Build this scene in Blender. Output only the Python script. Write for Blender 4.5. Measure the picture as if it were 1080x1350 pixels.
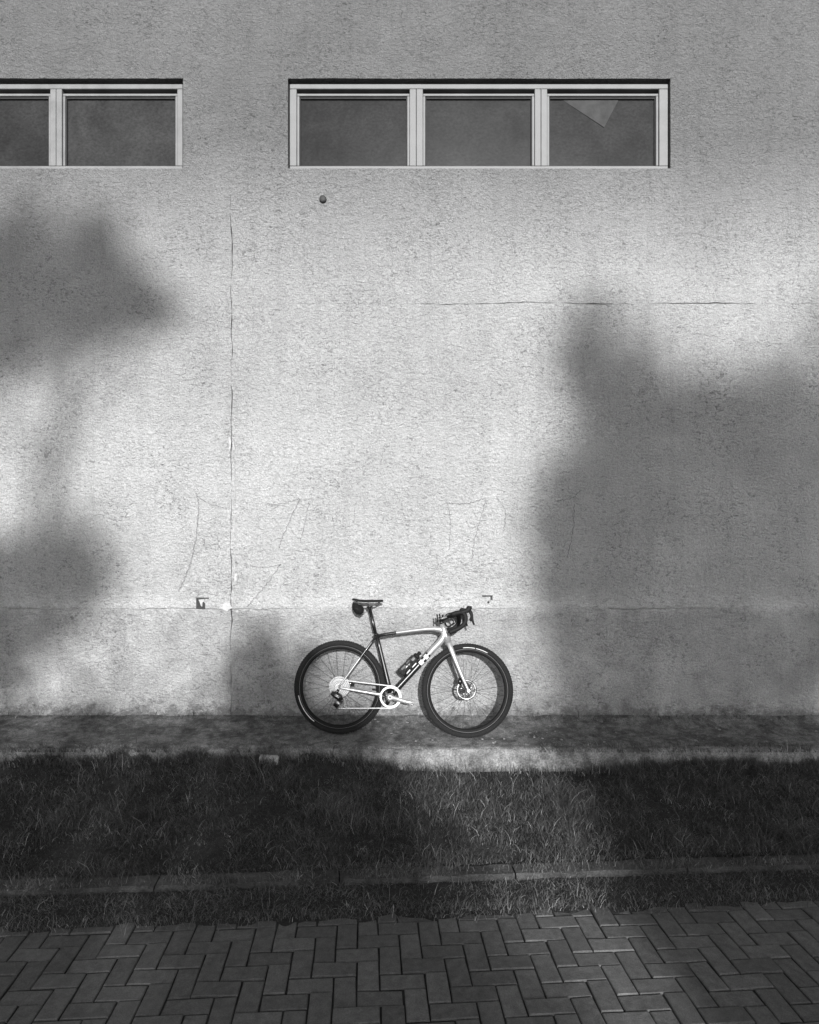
import bpy, bmesh, math, random
import numpy as np
from mathutils import Vector, Matrix, Quaternion, noise

R = math.radians
random.seed(11)
rng = np.random.default_rng(11)
for o in list(bpy.data.objects):
    bpy.data.objects.remove(o)
scene = bpy.context.scene
C = scene.collection

# ------------------------------------------------------------------ camera
CAM = Vector((0.0, -5.75, 1.596))
FPX, CX, CY = 930.0, 540.0, 685.0            # focal length and centre, in photograph pixels
cam_d = bpy.data.cameras.new("camera")
cam = bpy.data.objects.new("camera", cam_d)
C.objects.link(cam)
cam.location = CAM
cam.rotation_euler = (R(90), 0, 0)
cam_d.sensor_fit = 'HORIZONTAL'
cam_d.sensor_width = 36.0
cam_d.lens = 36.0 * FPX / 1080.0
cam_d.shift_y = 10.0 / 1080.0
cam_d.clip_end = 2000
scene.camera = cam

# ------------------------------------------------------------------ sky and sun (black-and-white film: grey light)
SUN_AZ, SUN_EL = 4.5, 15.0                   # degrees to the right of straight behind the camera, above the horizon
S = Vector((math.sin(R(SUN_AZ)) * math.cos(R(SUN_EL)), -math.cos(R(SUN_AZ)) * math.cos(R(SUN_EL)), math.sin(R(SUN_EL))))
world = bpy.data.worlds.new("World")
scene.world = world
world.use_nodes = True
wn = world.node_tree
wn.nodes.clear()
sky = wn.nodes.new('ShaderNodeTexSky')
sky.sky_type = 'NISHITA'
sky.sun_disc = False
sky.sun_elevation = R(SUN_EL)
sky.sun_rotation = R(180 - SUN_AZ)
bw = wn.nodes.new('ShaderNodeRGBToBW')
bg = wn.nodes.new('ShaderNodeBackground')
bg.inputs['Strength'].default_value = 0.135
wo = wn.nodes.new('ShaderNodeOutputWorld')
wn.links.new(sky.outputs[0], bw.inputs[0])
wn.links.new(bw.outputs[0], bg.inputs['Color'])
wn.links.new(bg.outputs[0], wo.inputs['Surface'])

sun_d = bpy.data.lights.new("sun", 'SUN')
sun_d.energy = 4.9
sun_d.angle = R(0.8)
sun_d.color = (1.0, 1.0, 1.0)
sun = bpy.data.objects.new("sun", sun_d)
C.objects.link(sun)
sun.rotation_euler = S.to_track_quat('Z', 'Y').to_euler()
sun.location = S * 40

vs = scene.view_settings
vs.view_transform = 'Standard'
vs.look = 'None'
vs.gamma = 1.0
vs.use_curve_mapping = False
vs.exposure = 0.5

# ------------------------------------------------------------------ helpers: materials
def new_mat(name):
    m = bpy.data.materials.new(name)
    m.use_nodes = True
    nt = m.node_tree
    return m, nt, nt.nodes['Principled BSDF']

class NG:
    """small wrapper for building node graphs"""
    def __init__(self, nt):
        self.nt = nt
    def n(self, typ, **kw):
        nd = self.nt.nodes.new(typ)
        for k, v in kw.items():
            setattr(nd, k, v)
        return nd
    def link(self, a, b):
        self.nt.links.new(a, b)
    def setv(self, sock, v):
        if hasattr(v, 'is_output') or hasattr(v, 'links'):
            self.nt.links.new(v, sock)
        else:
            sock.default_value = v
    def math(self, op, a, b=0.0, clamp=False):
        nd = self.n('ShaderNodeMath', operation=op, use_clamp=clamp)
        self.setv(nd.inputs[0], a); self.setv(nd.inputs[1], b)
        return nd.outputs[0]
    def noise(self, vec, scale, detail=3.0, rough=0.55, dist=0.0):
        nd = self.n('ShaderNodeTexNoise')
        if vec is not None:
            self.link(vec, nd.inputs['Vector'])
        nd.inputs['Scale'].default_value = scale
        nd.inputs['Detail'].default_value = detail
        nd.inputs['Roughness'].default_value = rough
        nd.inputs['Distortion'].default_value = dist
        return nd.outputs['Fac']
    def mapr(self, v, a, b, c, d, smooth=False):
        nd = self.n('ShaderNodeMapRange')
        nd.interpolation_type = 'SMOOTHSTEP' if smooth else 'LINEAR'
        self.setv(nd.inputs[0], v)
        for i, x in enumerate((a, b, c, d)):
            self.setv(nd.inputs[i + 1], x)
        return nd.outputs[0]
    def coords(self):
        return self.n('ShaderNodeTexCoord').outputs['Object']
    def mapping(self, vec, scale):
        nd = self.n('ShaderNodeMapping')
        self.link(vec, nd.inputs['Vector'])
        nd.inputs['Scale'].default_value = scale
        return nd.outputs['Vector']
    def sep(self, vec):
        nd = self.n('ShaderNodeSeparateXYZ')
        self.link(vec, nd.inputs[0])
        return nd.outputs
    def grey(self, v):
        nd = self.n('ShaderNodeCombineColor')
        for i in range(3):
            self.link(v, nd.inputs[i])
        return nd.outputs[0]
    def bump(self, h, strength, dist, normal=None):
        nd = self.n('ShaderNodeBump')
        nd.inputs['Strength'].default_value = strength
        nd.inputs['Distance'].default_value = dist
        self.link(h, nd.inputs['Height'])
        if normal is not None:
            self.link(normal, nd.inputs['Normal'])
        return nd.outputs['Normal']

def simple(name, v, rough=0.5, metal=0.0, coat=0.0, var=0.15, scale=30.0, bump=0.0, spec=0.5):
    """a grey material with a little mottling and optional fine relief"""
    m, nt, p = new_mat(name)
    g = NG(nt)
    co = g.coords()
    n = g.noise(co, scale, 4, 0.6)
    f = g.mapr(n, 0.3, 0.7, v * (1 - var), v * (1 + var))
    g.link(g.grey(f), p.inputs['Base Color'])
    p.inputs['Metallic'].default_value = metal
    p.inputs['Coat Weight'].default_value = coat
    p.inputs['Specular IOR Level'].default_value = spec
    rr = g.mapr(n, 0.3, 0.7, max(0.02, rough - 0.08), min(1.0, rough + 0.08))
    g.link(rr, p.inputs['Roughness'])
    if bump > 0:
        g.link(g.bump(g.noise(co, scale * 3, 3), bump, 0.004), p.inputs['Normal'])
    return m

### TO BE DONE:
Copy nothing but the lines from the top of the material through the line holding "C = scene.collection", exactly as written; omit pictures.

### ANSWER BELOW:
Build this scene in Blender. Output only the Python script. Write for Blender 4.5. Measure the picture as if it were 1080x1350 pixels.
import bpy, bmesh, math, random
import numpy as np
from mathutils import Vector, Matrix, Quaternion, noise

R = math.radians
random.seed(11)
rng = np.random.default_rng(11)
for o in list(bpy.data.objects):
    bpy.data.objects.remove(o)
scene = bpy.context.scene
C = scene.collection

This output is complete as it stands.